When does a loan to a director become taxable income?

When does a loan to a director become taxable income?

The First-tier Tribunal (FTT) recently settled a long-running dispute between the owner director of a company and HMRC. It argued that a loan to the director was taxable income, he disagreed. What was the FTT's view?

Overdrawn director's loan account

In Gary Quilan and HMRC 2025 (Q v HMRC) the First-tier Tribunal (FTT) had to consider whether a director's overdrawn loan account had become taxable on cash in as a 'lawful' (no company tax) repayment. Qud (B) became insolvent and subsequently liquidated and dissolved.

Tax implications of write-off

Overdrawn directors' loan accounts are commonplace and are often used as a means to get money into a director's hands without triggering personal tax liability.

However, when a company releases or writes off such loans, the balance becomes taxable as a distribution in the same manner as a dividend. The dispute in this case centred on whether the liquidation of Q meant that Q's loan had been written off or released.

Only partial repayment

Q was the sole director of B, which entered voluntary liquidation in January 2017. At the time Q's loan account was in the red to the tune of £540,000. Following correspondence from the liquidator, Q repaid £57,500 with Q asserting he lacked the means to repay any more.

Liquidator's report

The liquidator's final report noted the repayment and stated "No further funds are expected into the liquidation in this respect". However, the report did not formally release or write off the remaining debt. Companies House dissolved B in April 2020.

HMRC's assessment

HMRC took the view that the outstanding debt had been written off and so amended Q's self-assessment return and demanded over £145,000 from him. Q appealed to the FTT.

Key arguments

At the FTT HMRC argued that the cessation of recovery efforts by the liquidator amounted to an de facto write off. It cited internal guidance and dictionary definitions to substantiate its claim. However, the FTT judges criticised HMRC's reliance on its own guidance, saying that "There is a process available to a liquidator to write off or release the loan in an insolvent company, which the liquidator chose in this case not to follow."

The FTT decides

The FTT found that a release requires a formal concluding act, such as a deed of release, which was absent in this case and the liquidator had 'reserved the right to pursue recovery of the debt in Q's financial circumstances improved. Ultimately, the FTT ruled in favour of Q, concluding there was no a formal release nor a clear and final write off had occurred. Contrary to HMRC's view, the absence of active recovery efforts by the liquidator did not meet the threshold for a write-off.

Tip.

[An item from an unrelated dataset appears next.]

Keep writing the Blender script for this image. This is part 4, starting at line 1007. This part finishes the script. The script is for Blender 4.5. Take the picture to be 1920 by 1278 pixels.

This judgment is a good example of where HMRC's guidance oversteps the mark. While it is more often than not helpful and accurate, it's far from infallible. If you're faced with a tricky tax issue that you're not sure about, take advice from an accountant or tax advisor. This is likely to resolve the issue more quickly and possibly cost you less than taking your case to the FTT.

The FTT ruled in favour of the taxpayer. It said that a loan to a director by his company could only be taxable as income if it had written off or released the debt. Even though the company was dissolved with most of the loan still owed by the director, this was not enough to say that the debt had been written off.